**Exercise objective:** Return all of the data exactly, with nothing left out but the pictures.
_ _ _ _ _ _ _
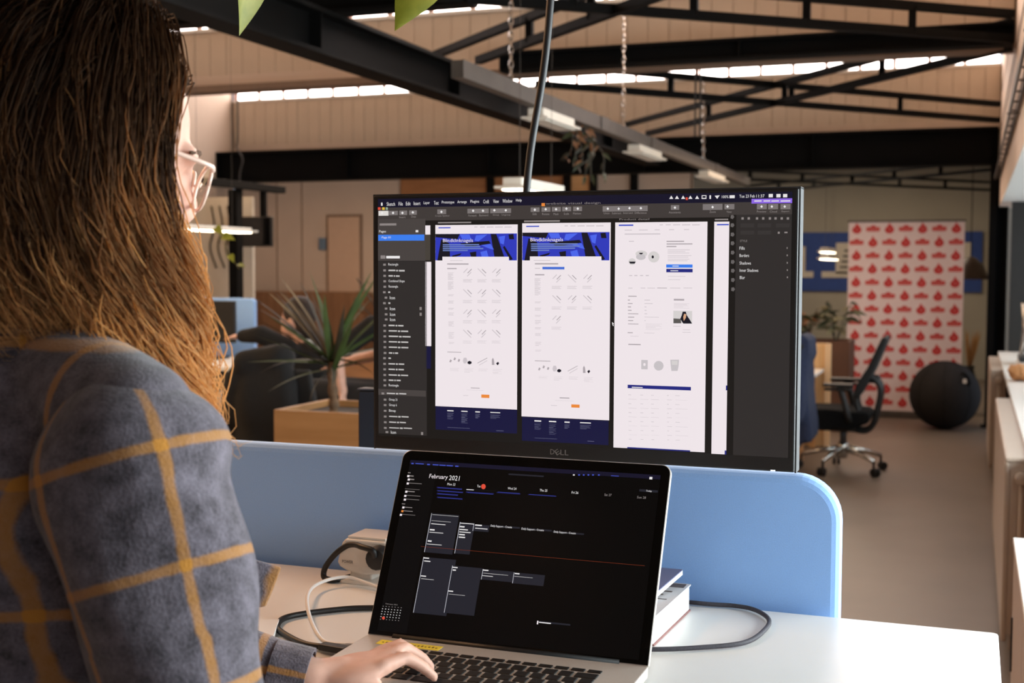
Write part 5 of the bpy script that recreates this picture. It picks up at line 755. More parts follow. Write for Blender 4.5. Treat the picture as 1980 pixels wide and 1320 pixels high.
for r_ in range(14):
    for c in range(7):
        cx = BX0+cw*(c+0.5)-0.012*0; cz = BZ1-0.065-r_*rh; sh = drop if (r_+c) % 2 == 0 else word; s = 0
        pts = [(cx+x*(0.094 if sh is drop else 0.070), BY-0.0012, cz+(z-0.15)*(0.074 if sh is drop else 0.042)) for x, z in sh]
        pr.add(pts[::-1] if sh is word else pts[::-1], [tuple(range(len(pts)))])
        if sh is word:
            for k in range(5):
                x = cx-0.055+k*0.023; pr.add([(x,BY-0.0022,cz-0.018),(x+0.012,BY-0.0022,cz-0.018),(x+0.012,BY-0.0022,cz+0.004),(x,BY-0.0022,cz+0.004)], [(0,1,2,3)], 1)
        else: pr.add([(cx-0.008,BY-0.0022,cz-0.022),(cx+0.010,BY-0.0022,cz-0.018),(cx+0.006,BY-0.0022,cz+0.006)], [(0,1,2)], 1)
pr.build('logo_print', [m_red, mat('banner_pale_red', (228,128,120), 0.6)], t)
MB().box(BX0-0.01, BY-0.012, BZ1, BX1+0.01, BY+0.03, BZ1+0.02).build('top_rail', m_steel, t); MB().box(BX0-0.03, BY-0.06, 0.0, BX1+0.03, BY+0.08, BZ0).build('base', m_steel, t, bevel=0.008)
for x in (BX0, BX1-0.02): MB().box(x, BY+0.02, BZ0, x+0.02, BY+0.04, BZ1).build('pole', m_black, t)
t = thing('exercise_ball', 'big charcoal fabric exercise ball on the floor before the banner', 'ball', (-0.245, 13.0, 0))
BC = Vector((-0.245, 13.0, 0.332)); m_ball = mat('ball_fabric', (44,42,42), 0.95, noise=0.2, scale=90, spec=0.2)
MB().ell(BC, (0.332,)*3, None, 48, 32).build('cover', m_ball, t, smooth=True)
for k in range(4):
    a = PI*k/4; MB().tube([(BC.x+0.3335*math.cos(b)*math.cos(a), BC.y+0.3335*math.cos(b)*math.sin(a), BC.z+0.3335*math.sin(b)) for b in np.linspace(0, 2*PI, 49)], 0.0022, 5).build('seam', m_fabric_blk, t, smooth=True)
MB().tube(spline([(-0.09,12.82,0.56),(-0.06,12.77,0.555),(-0.03,12.755,0.515),(-0.02,12.77,0.47),(-0.03,12.80,0.455)]), 0.012, 8).build('handle', m_fabric_blk, t, smooth=True)
MB().box(-0.078, 12.725, 0.475, -0.045, 12.731, 0.515).build('tag', m_white, t)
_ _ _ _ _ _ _
**Problem solution:**
Write part 5 of the bpy script that recreates this picture. It picks up at line 755. More parts follow. Write for Blender 4.5. Treat the picture as 1980 pixels wide and 1320 pixels high.
for r_ in range(14):
    for c in range(7):
        cx = BX0+cw*(c+0.5)-0.012*0; cz = BZ1-0.065-r_*rh; sh = drop if (r_+c) % 2 == 0 else word; s = 0
        pts = [(cx+x*(0.094 if sh is drop else 0.070), BY-0.0012, cz+(z-0.15)*(0.074 if sh is drop else 0.042)) for x, z in sh]
        pr.add(pts[::-1] if sh is word else pts[::-1], [tuple(range(len(pts)))])
        if sh is word:
            for k in range(5):
                x = cx-0.055+k*0.023; pr.add([(x,BY-0.0022,cz-0.018),(x+0.012,BY-0.0022,cz-0.018),(x+0.012,BY-0.0022,cz+0.004),(x,BY-0.0022,cz+0.004)], [(0,1,2,3)], 1)
        else: pr.add([(cx-0.008,BY-0.0022,cz-0.022),(cx+0.010,BY-0.0022,cz-0.018),(cx+0.006,BY-0.0022,cz+0.006)], [(0,1,2)], 1)
pr.build('logo_print', [m_red, mat('banner_pale_red', (228,128,120), 0.6)], t)
MB().box(BX0-0.01, BY-0.012, BZ1, BX1+0.01, BY+0.03, BZ1+0.02).build('top_rail', m_steel, t); MB().box(BX0-0.03, BY-0.06, 0.0, BX1+0.03, BY+0.08, BZ0).build('base', m_steel, t, bevel=0.008)
for x in (BX0, BX1-0.02): MB().box(x, BY+0.02, BZ0, x+0.02, BY+0.04, BZ1).build('pole', m_black, t)
t = thing('exercise_ball', 'big charcoal fabric exercise ball on the floor before the banner', 'ball', (-0.245, 13.0, 0))
BC = Vector((-0.245, 13.0, 0.332)); m_ball = mat('ball_fabric', (44,42,42), 0.95, noise=0.2, scale=90, spec=0.2)
MB().ell(BC, (0.332,)*3, None, 48, 32).build('cover', m_ball, t, smooth=True)
for k in range(4):
    a = PI*k/4; MB().tube([(BC.x+0.3335*math.cos(b)*math.cos(a), BC.y+0.3335*math.cos(b)*math.sin(a), BC.z+0.3335*math.sin(b)) for b in np.linspace(0, 2*PI, 49)], 0.0022, 5).build('seam', m_fabric_blk, t, smooth=True)
MB().tube(spline([(-0.09,12.82,0.56),(-0.06,12.77,0.555),(-0.03,12.755,0.515),(-0.02,12.77,0.47),(-0.03,12.80,0.455)]), 0.012, 8).build('handle', m_fabric_blk, t, smooth=True)
MB().box(-0.078, 12.725, 0.475, -0.045, 12.731, 0.515).build('tag', m_white, t)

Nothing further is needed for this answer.